Washington
18 September 2008
Central banks of the leading industrialized nations are working together to try to ease a financial crisis that originated in the United States but has roiled markets worldwide. From Washington, VOA's Michael Bowman reports.
Amid widespread fears that the cascading failure of many of America's largest and best-known financial institutions could severely restrict the availability of credit worldwide, major central banks are acting in concert to dampen economic shockwaves that have spread from the United States to Europe, Asia, and elsewhere.
The U.S. Federal Reserve, along with central banks in Canada, the European Union and Asia, have pumped at least $200 billion into financial markets. The action helped boost European stock markets after several days of heavy losses, although trading was again suspended in Russia, and Asian markets closed lower.
At the White House, President Bush took note of the central bank action. In a brief statement before meeting with top economic advisors, a stern-faced Mr. Bush noted a series of aggressive steps taken by the U.S. government in recent weeks - from bailing out ailing investment and insurance firms, and taking over failing U.S. mortgage giants to cracking down on market manipulators.
"These actions are necessary, and they are important," President Bush said. "And the markets are adjusting to them. Our financial markets continue to deal with serious challenges. As our recent actions demonstrate, my administration is focused on meeting these challenges. The American people can be sure we will continue to act to strengthen and stabilize our financial markets and improve investor confidence."
Recent financial upheaval is having a negative effect on the U.S. stock market as a whole, including the stocks of many otherwise-healthy companies, according to Eugene Peroni, a market strategist for the financial services firm Advisors Asset Management.
"The market might be overshooting here at bit [overreacting to negative news]," he said. "In other words, yes there are some companies that are really in trouble, but there are some companies that are simply being dragged down in this [market] rout."
And the string of large financial firm collapses may not be over. A major U.S. thrift bank, Washington Mutual, is reportedly teetering on the edge of insolvency. News reports of panic among some depositors led the Chairwoman of the Federal Deposit Insurance Corporation, Sheila Bair, to remind the public that their bank accounts are secure.
"If you stay within our coverage limits, your money is absolutely safe," said Sheila Bair. "And, yes, that guarantee has been good for 75 years and will continue to be so.
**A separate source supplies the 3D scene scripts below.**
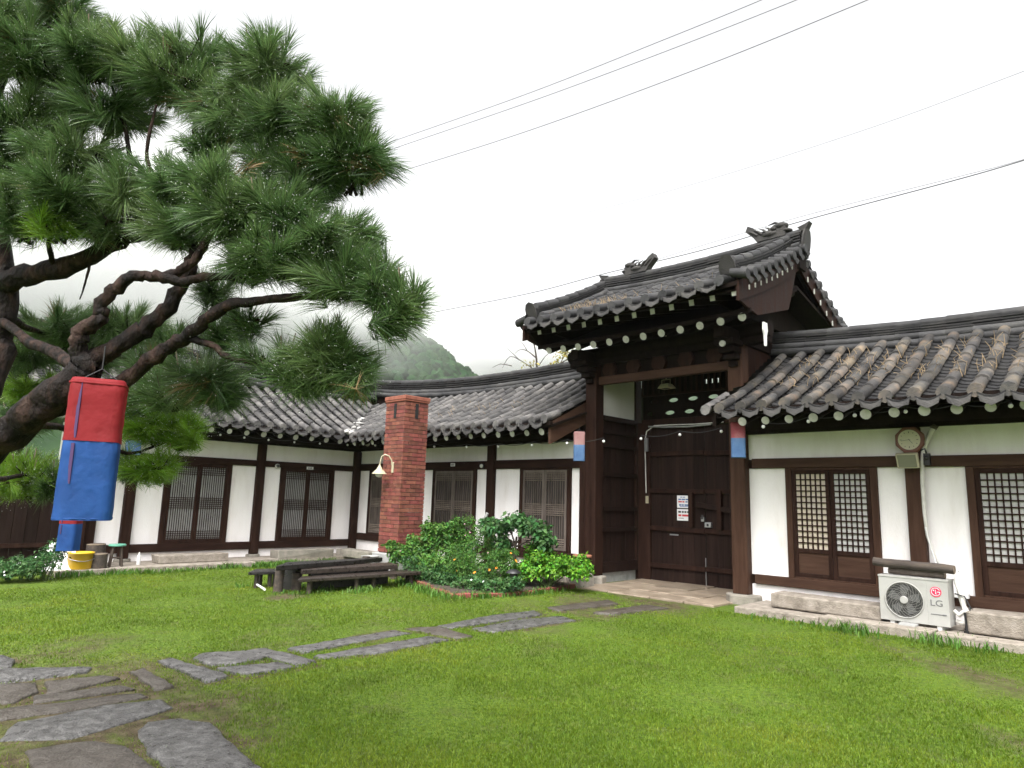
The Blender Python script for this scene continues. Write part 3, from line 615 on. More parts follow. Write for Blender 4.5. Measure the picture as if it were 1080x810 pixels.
# doors
def door(x0, x1, hinge):
    m = MB(); n = 5
    for k in range(n):
        a, b = x0+(x1-x0)*k/n, x0+(x1-x0)*(k+1)/n-.004; e = R.uniform(-.003, .003); m.box(a, b, YG-.03+e, YG+.02, -.04, 2.90)
    o = m.build('gate_door', wood_door, gate)
    for z in (.30, .97, 1.68, 2.38): m = MB(); m.bar((x0, YG-.055, z+R.uniform(-.01, .01)), (x1, YG-.055, z+R.uniform(-.01, .01)), .05, .085); m.build('door_rail', wood_dark, o, bevel=.008)
    return o
dL = door(-7.40, -6.262, 0); dR = door(-6.25, -5.12, 1)
m = MB(); m.box(-7.69, -7.41, YG-.07, YG+.03, -.08, 3.0); m.box(-5.11, -5.07, YG-.05, YG+.03, -.08, 3.0); m.box(-7.6, -5.1, YG-.06, YG+.06, 2.91, 3.06); m.build('door_frame', wood_dark, gate, bevel=.01)
m = MB(); m.box(-6.56, -6.47, YG-.13, YG-.03, 1.02, 1.66); m.build('lock_post', wood_dark, dL, bevel=.008)
m = MB(); m.box(-6.00, -5.91, YG-.13, YG-.03, 1.00, 1.70); m.build('lock_post', wood_dark, dR, bevel=.008)
m = MB(); m.bar((-6.40, YG-.10, 1.44), (-5.70, YG-.10, 1.34), .04, .09); m.build('bolt', wood_door, dR, bevel=.006)
m = MB(); m.box(-6.32, -6.26, YG-.1, YG-.04, 1.14, 1.22); m.box(-6.245, -6.12, YG-.11, YG-.04, 1.04, 1.13); m.build('lock', steel, dR, bevel=.008)
m = MB(); m.ball((-6.18, YG-.115, 1.085), .02); m.box(-6.31, -6.27, YG-.105, YG-.1, 1.18, 1.26); m.build('lock_hole', black, dR)
m = MB(); m.box(-7.0, -6.82, YG-.04, YG-.028, .86, .885); m.build('letter_slot', steel, dL)
m = MB(); m.tube([(-6.265, YG-.04, .02), (-6.265, YG-.045, .5)], .008, 6); m.build('drop_rod', steel, dL)
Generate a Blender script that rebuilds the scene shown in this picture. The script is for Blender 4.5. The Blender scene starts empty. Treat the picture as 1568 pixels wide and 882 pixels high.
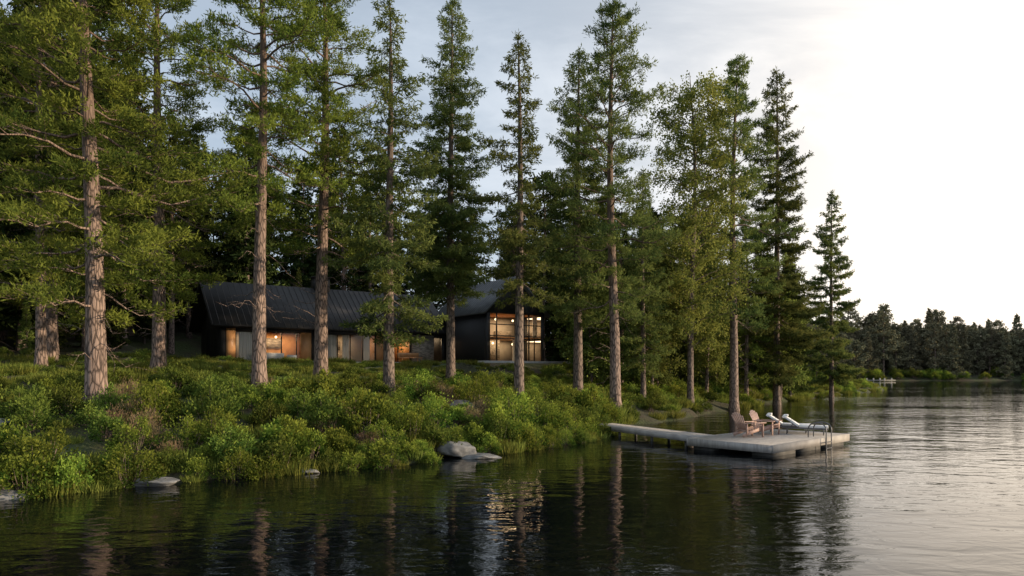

Nobody has ever lost a penny of FDIC-insured deposits."
What few economists or market prognosticators seem to be able to predict is when the financial crisis will end. Earlier this week, Treasury Secretary Henry Paulson said uncertainty will prevail as long as the U.S. housing sector remains beset with falling home values and foreclosures.
"Until we stem the housing correction, until the biggest part of that is behind us and we have more stability in housing prices, we are going to continue to have turmoil in the financial markets," Paulson said.
For more than a year, the U.S. housing sector has been stung by a rash of foreclosures, principally among those who acquired mortgages to buy homes despite poor credit ratings. Those so-called "sub-prime mortgages" are no longer being offered by major financial institutions, and leaders in both major U.S. political parties seem to agree on the need for establishing stricter lending standards to ensure that there is no repeat of the financial debacle.